Exercise material |
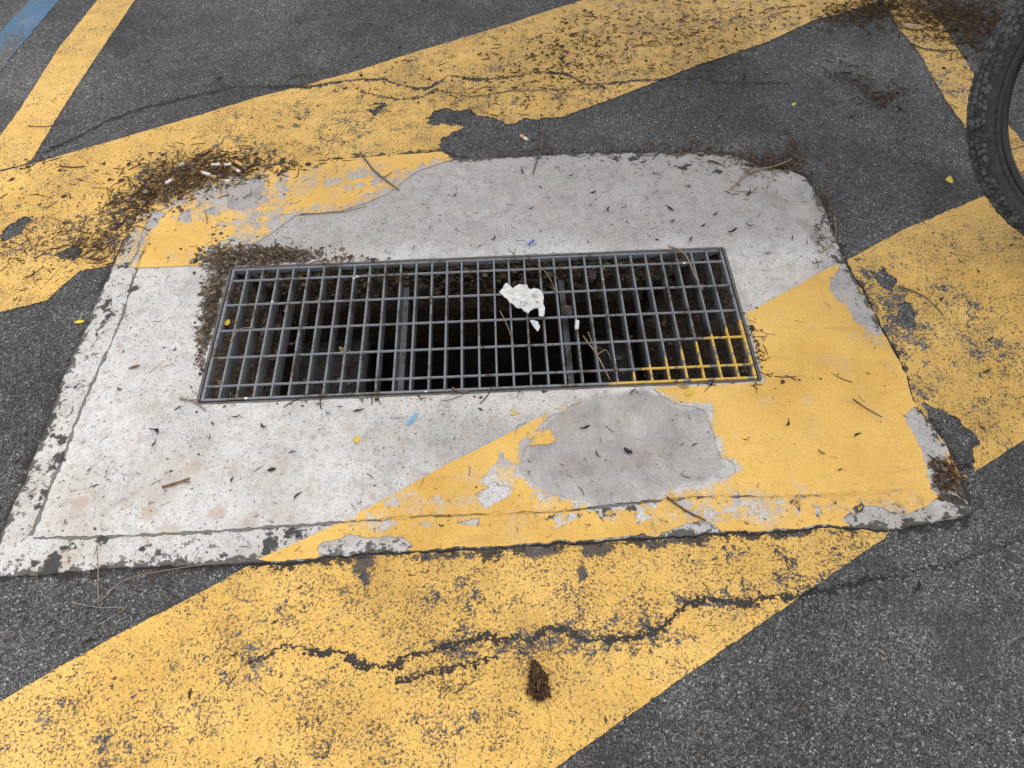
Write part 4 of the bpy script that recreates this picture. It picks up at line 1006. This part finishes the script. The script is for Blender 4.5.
for px, py, dg, z, lab in ((700, 290, 60, -.04, 'brown leaf under the grate near its right end, behind the others'), (722, 330, 120, -.04, 'reddish brown leaf in the second cell from the right end of the grate'),
                           (735, 345, 40, -.035, 'brown leaf wedged beside the right rim of the grate'), (728, 305, 10, -.04, 'brown leaf under the far right corner of the grate')):
    leaf(px, py, dg, .034, .018, M_BROWNLEAF if px != 735 else M_TANLEAF, lab, z)

def twig(name, pts, r, mat, label, z=None, lift=.002, branches=()):
    """twig lying along picture points; ends may be lifted"""
    def P(p):
        zz = z if z is not None else gz(*at(p[0], p[1], -.004)[:2])+r
        if len(p) > 2: zz += p[2]
        return atv(p[0], p[1], zz)
    bm = bmesh.new()
    def smooth(L):
        Q = [P(p) for p in L]; out = []
        for i in range(len(Q)-1):
            for k in range(4):
                u = k/4; p0 = Q[max(0, i-1)]; p1, p2 = Q[i], Q[i+1]; p3 = Q[min(len(Q)-1, i+2)]
                out.append(.5*((2*p1)+(p2-p0)*u+(2*p0-5*p1+4*p2-p3)*u*u+(3*p1-p0-3*p2+p3)*u**3))
        return out+[Q[-1]]
    S = smooth(pts); bm_tube(bm, S, [r*(1-.45*i/len(S))*rnd.uniform(.85, 1.15) for i in range(len(S))], 6)
    for b in branches: S = smooth(b); bm_tube(bm, S, [r*.6*(1-.5*i/len(S)) for i in range(len(S))], 5)
    bm_done(bm, name, mat, True)
    return tag(bpy.data.objects[-1] if False else COL.objects[-1], label, 'twig')
twig('twig', [(360, 152), (372, 168), (383, 178), (399, 190)], .0022, M_TWIG, 'dark brown twig lying across the edge of paint and concrete behind the grate', branches=[[(383, 178), (392, 172)]])
twig('twig', [(543, 128, .004), (541, 148), (537, 160), (533, 174)], .0024, M_TWIG, 'dark straight twig lying over the back edge of the slab near the orange tipped butt', branches=[[(541, 148), (545, 140)]])
twig('needle_pair', [(97, 545, .004), (98, 570, .006), (98, 605)], .0010, M_STRAW, 'upright pale needle lying from the slab edge onto the lower left asphalt')
twig('needle_pair', [(100, 602), (118, 584, .004), (140, 575, .005), (200, 565, .002), (232, 562)], .0009, M_STRAW, 'long bent pale needle stretching right from the foot of the upright needle')
twig('needle_pair', [(70, 602), (95, 607), (123, 608), (122, 611), (100, 624), (78, 633)], .0008, M_STRAW, 'bent pale needle shaped like an arrowhead on the lower left asphalt')
twig('twig', [(162, 487), (176, 483), (190, 478)], .0026, M_BROWNLEAF, 'stubby reddish twig on the white concrete at lower left', branches=[[(182, 481), (190, 482)]])
twig('twig', [(667, 497), (685, 510), (703, 519), (706, 521)], .0019, M_TWIG, 'thin dark twig across the paint below the grey trowelled patch')
twig('twig', [(757, 192), (735, 191)], .001, M_STRAW, 'short straw on concrete near the far right of the slab')
twig('twig', [(730, 190), (745, 176), (757, 170), (775, 166, .004), (790, 160, .004)], .0022, M_STRAW, 'pale twig running into the small heap at the far right corner of the slab')
twig('twig', [(853, 399), (866, 408), (882, 417)], .0013, M_TWIG, 'hair thin twig on the clean yellow paint right of the grate')
twig('twig', [(820, 253), (833, 243), (836, 230), (834, 215, .004)], .0016, M_STRAW, 'pale bent stalk beside the right edge of the slab')
twig('twig', [(904, 288), (925, 297), (943, 314)], .0015, M_TWIG, 'thin stalk on worn yellow paint at the right')
twig('twig', [(908, 42), (930, 50), (962, 50)], .0018, M_TWIG, 'dark twig across the narrow yellow line at the upper right')
twig('twig', [(28, 126), (50, 126), (73, 117)], .0012, M_TWIG, 'thin twig touching the narrow yellow line at the upper left', branches=[[(62, 122), (70, 124)]])
twig('twig', [(60, 166), (75, 167), (85, 166)], .0018, M_TWIG, 'short dark stick on the yellow band at the upper left')
twig('twig', [(285, 82), (300, 74), (318, 80), (298, 86)], .0016, M_TWIG, 'forked dark twig on the asphalt just above the far yellow band')
twig('twig', [(300, 214), (340, 212), (366, 206)], .0011, M_BROWNLEAF, 'long thin brown stalk along the paint edge behind the grate')
twig('twig', [(141, 61), (150, 62), (145, 70)], .0016, M_TWIG, 'hooked dark twig on the upper left asphalt')
# things lying on or in the grate
twig('stick', [(668, 246, .006), (685, 254, .004), (695, 276, .003), (703, 290, .001)], .0021, M_STRAW, 'bent pale stick lying over the back right bars of the grate', z=.004)
twig('straw', [(500, 311), (507, 325), (514, 346)], .0012, M_STRAW, 'pale straight straw lying on the grate below the tissue', z=.0025)
twig('straw', [(538, 265), (548, 275), (556, 292)], .0010, M_STRAW, 'thin bent grass stalk on the grate right above the tissue', z=.002)
twig('stick', [(583, 336, -.01), (597, 355), (610, 380)], .0017, M_STRAW, 'tan split stick poking out of the grate right of centre', z=.001, branches=[[(588, 332), (597, 355)], [(597, 355), (606, 350), (611, 360)]])
twig('straw', [(230, 342), (240, 329), (255, 328)], .0013, M_STRAW, 'pale bent straw on the left bars of the grate', z=.002)
twig('straw', [(180, 398), (195, 402), (205, 410)], .0020, M_STRAW, 'pale frayed stalk at the front left corner of the grate', branches=[[(190, 400), (200, 399)]])
twig('stick', [(452, 388), (462, 392), (470, 390)], .0024, M_BROWNLEAF, 'short rusty stick against the front rim of the grate')

# cigarette butts
def butt(px, py, deg, L, r, white, label, fade=False):
    p = on_ground(px, py, r+ (.006 if py < 200 and px < 300 else 0)); root = empty('cigarette_butt', p, (0, rnd.uniform(-.1, .1), img_yaw(px, py, deg)))
    tag(root, label, 'cigarette butt')
    bm = bmesh.new(); a = L*.5
    def seg(x0, x1, rr, mat, nm):
        bm = bmesh.new(); pts = [(x0+(x1-x0)*u, 0, 0) for u in (0, .1, .5, .9, 1)]
        bm_tube(bm, pts, [rr*.94, rr*rnd.uniform(.9, 1.05), rr*rnd.uniform(.85, 1.05), rr, rr*.95], 10); bm_done(bm, nm, mat, True, root)
    bm.free()
    if white > 0: seg(a-L*white, a, r, M_WHITE, 'paper')
    if white < 1: seg(-a, a-L*white-.0002, r*1.02, M_CORK if not fade else M_TANLEAF, 'filter')
butt(207, 177, -20, .026, .0040, .72, 'cigarette butt in the heap of needles, the largest and whitest')
butt(181, 169, 20, .024, .0040, .55, 'white ended cigarette butt in the heap of needles, at its upper left', True)
butt(217, 168, 8, .019, .0036, 1.0, 'short white cigarette stub near the back of the heap of needles')
butt(170, 185, 30, .015, .0038, 1.0, 'small white cigarette end at the lower left of the heap of needles')
butt(229, 168, 5, .016, .0038, .9, 'short white stub right of the other stubs in the heap of needles')
butt(240, 167, -30, .022, .0038, 0, 'orange cigarette filter at the right of the heap of needles')
butt(237, 173, -25, .024, .0038, .3, 'tan weathered cigarette butt just below the orange filter in the heap', True)
butt(215, 180, -10, .015, .0036, 0, 'short pinkish tan filter at the end of the whitest butt in the heap', True)
butt(226, 184, -8, .026, .0034, .4, 'flattened tan butt at the lower right of the heap of needles', True)
butt(524, 139, -38, .024, .0040, .35, 'orange and white cigarette butt on asphalt behind the slab')
butt(577, 325, 85, .020, .0038, 1.0, 'white cigarette end stuck upright between grate bars under the cone')
o = COL.objects[-1].parent; o.location = atv(577, 325, .003)

# coloured plastic strips
def strip(px, py, deg, L, W, mat, label):
    bm = bmesh.new(); n = 7; rows = []
    for i in range(n):
        u = i/(n-1); j = rnd.uniform(-.1, .1)*W
        for_z = .0006+.003*(u-.5)**2*4*rnd.uniform(.3, .8)
        rows.append([bm.verts.new(((u-.5)*L, sy*W/2*(1-.2*abs(u-.5))+j, for_z+zz)) for sy, zz in ((-1, 0), (1, 0), (1, .0008), (-1, .0008))])
    for A, B in zip(rows[:-1], rows[1:]):
        for k in range(4): bm.faces.new((A[k], A[(k+1) % 4], B[(k+1) % 4], B[k]))
    bm.faces.new(rows[0]); bm.faces.new(rows[-1])
    o = bm_done(bm, 'plastic_strip', mat, False, None, on_ground(px, py), (0, 0, img_yaw(px, py, deg))); tag(o, label, 'plastic strip')
strip(412, 420, 50, .027, .0062, M_BLUEP, 'light blue plastic strip on concrete in front of the grate')
strip(531, 243, 32, .020, .005, M_BLUED, 'deep blue plastic sliver on concrete behind the grate')

# crumpled white tissue lying on the grate, with a torn film hanging below it
def sheet(name, pts, mat, z0, bump, seed, parent=None, droop=None):
    P = np.array([at(x, y, z0)[:2] for x, y in pts]); st = .0016
    xs = np.arange(P[:, 0].min()-st, P[:, 0].max()+2*st, st); ys = np.arange(P[:, 1].min()-st, P[:, 1].max()+2*st, st)
    X, Y = np.meshgrid(xs, ys); n, m = len(xs), len(ys); V = np.stack([X.ravel(), Y.ravel()], 1)
    i = (np.arange(m-1)[:, None]*n+np.arange(n-1)[None]).ravel()
    T = np.vstack([np.stack([i, i+1, i+n+1], 1), np.stack([i, i+n+1, i+n], 1)])
    V, T = cut(V, T, sdf(P, V[:, 0], V[:, 1])+.0016*fbm(V[:, 0], V[:, 1], 120, seed))
    r = np.abs(fbm(V[:, 0], V[:, 1], 45, seed+1, 3)); Z = z0+bump*(1-r*1.7)+bump*.5*fbm(V[:, 0]*2.2, V[:, 1], 24, seed+2)
    if droop is not None: Z = Z+droop(V)
    E = border_edges(T); k = len(V); lo = np.column_stack([V, Z-.0009])
    Q = np.stack([E[:, 1], E[:, 0], E[:, 0]+k, E[:, 1]+k], 1)
    me = raw_mesh(name, np.vstack([np.column_stack([V, Z]), lo]), np.vstack([T, T[:, ::-1]+k]), [mat], quads=Q)
    return link(name, me, parent)
tis = empty('tissue', atv(522, 300, .002)); tag(tis, 'crumpled white paper tissue with a few brown crumbs lying on the grate bars', 'tissue')
def keep(o):
    o.matrix_parent_inverse = Matrix.Translation(-tis.location); return o
keep(sheet('paper', [(499, 295), (507, 283), (513, 291), (519, 287), (527, 288), (531, 293), (537, 290), (544, 296), (543, 304), (545, 312), (543, 319), (539, 318), (538, 308), (531, 311), (528, 314), (516, 309), (509, 303)], M_TISSUE, .006, .009, 61, tis))
keep(sheet('torn_film', [(530, 321), (538, 322), (540, 327), (538, 333), (533, 327)], M_FILM, .003, .004, 64, tis))
TC = Pieces()
for k in range(34):
    px, py = rnd.gauss(521, 6), rnd.gauss(298, 3.2); q = at(px, py, .011)
    (TC.crumb((q[0], q[1], .0095+rnd.random()*.002), rnd.uniform(.0012, .003), .5) if k % 3 else TC.needle((q[0], q[1], .011), rnd.uniform(0, 6), rnd.uniform(.006, .014), .0014, .2))
tag(TC.build('leaf_crumbs', M_GRIT), 'brown crumbs scattered on the white tissue', 'litter', kind='stuff')

# pine cones caught in the grate
def cone(px, py, z, L, R, tilt, yaw, label):
    root = empty('pine_cone', atv(px, py, z), (tilt, 0, yaw)); tag(root, label, 'pine cone')
    bm = bmesh.new(); bm_lathe(bm, [(.0005, -L*.5), (R*.5, -L*.42), (R*.62, -L*.1), (R*.5, L*.2), (R*.25, L*.42), (.0005, L*.5)], 14); bm_done(bm, 'core', M_CONE, True, root)
    sc, tp = bmesh.new(), bmesh.new(); n = 74
    for i in range(n):
        u = (i+.5)/n; a = i*2.39996; h = (-.46+.92*u)*L; rr = R*math.sin(PI*min(.97, u*.85+.14))**.75
        M = Matrix.Translation((0, 0, h)) @ Matrix.Rotation(a, 4, 'Z') @ Matrix.Rotation(-.55+.5*u, 4, 'Y')
        k = R*.36*(1-.35*u)
        f0 = [sc.verts.new(M @ Vector(v)) for v in ((rr*.3, -k*.3, 0), (rr*.9, -k, .0006), (rr*1.02, 0, .0012), (rr*.9, k, .0006), (rr*.3, k*.3, 0))]
        f1 = [sc.verts.new(M @ (Vector(v)+Vector((0, 0, -.0012)))) for v in ((rr*.3, -k*.3, 0), (rr*.9, -k, .0006), (rr*1.02, 0, .0012), (rr*.9, k, .0006), (rr*.3, k*.3, 0))]
        sc.faces.new(f0); sc.faces.new(f1[::-1])
        for j in range(5): sc.faces.new((f0[j], f1[j], f1[(j+1) % 5], f0[(j+1) % 5]))
        bmesh.ops.create_icosphere(tp, subdivisions=1, radius=R*.13, matrix=M @ Matrix.Translation((rr*.97, 0, .001)) @ Matrix.Diagonal((1.1, 1.5, .6, 1)))
    bm_done(sc, 'scales', M_CONE, False, root); bm_done(tp, 'scale_tips', M_CONETIP, True, root)
cone(567, 311, -.016, .042, .0125, 1.1, .2, 'dark pine cone wedged between grate bars right of the tissue')
cone(590, 272, -.022, .056, .014, 1.3, .1, 'dark pine cone deep under the back edge of the grate')
# dry brown husk on the front band
hp = on_ground(538, 683, .0); yaw = img_yaw(538, 683, 100, ZA)
HU = Pieces(); d = Vector((math.cos(yaw), math.sin(yaw), 0)); sdv = Vector((-d.y, d.x, 0))
for k in range(620):
    u = rnd.random()**.8; v = rnd.gauss(0, .45); wd = .0185*(1-u**1.5)*min(1, .62+2.2*u)+.002
    p = hp+d*(-.024+.052*u)+sdv*(wd*max(-1.15, min(1.15, v)))
    hz = .014*math.sqrt(max(0, 1-min(1, v*v)))*(1-.6*u)
    HU.needle((p.x, p.y, hp.z+.001+rnd.random()*hz), yaw+rnd.gauss(-.5*v, .75), rnd.uniform(.005, .013), rnd.uniform(.0010, .0022), rnd.uniform(-.12, .12), rnd.uniform(-.6, .6), 4)
tag(HU.build('seed_husk', M_HUSK), 'fuzzy dark brown pear shaped seed husk lying on the front yellow band', 'husk')
twig('stalk', [(543, 698), (551, 720), (546, 745), (538, 768), (532, 790)], .00055, M_TANLEAF, 'hair thin brown stalk lying below the fuzzy husk')
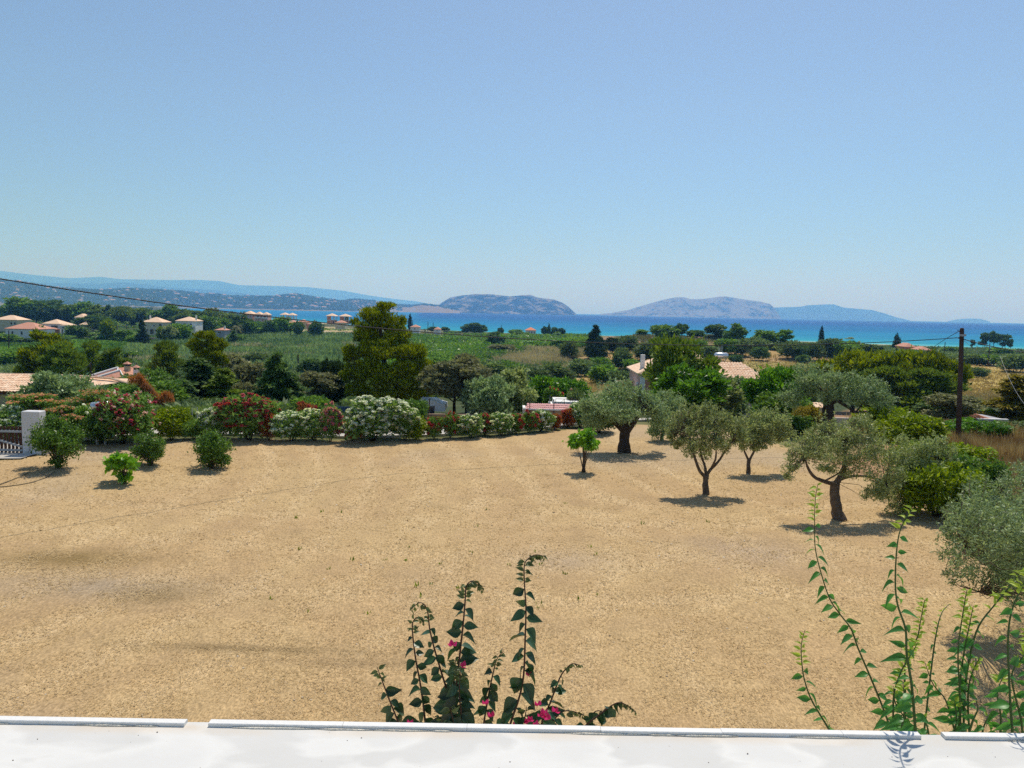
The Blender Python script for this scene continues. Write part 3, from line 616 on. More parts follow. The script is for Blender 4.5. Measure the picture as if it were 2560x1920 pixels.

Task instructions |
Lines that include the word "part" — how many are there in the data? Answer with the number alone.

Answer to this task |
2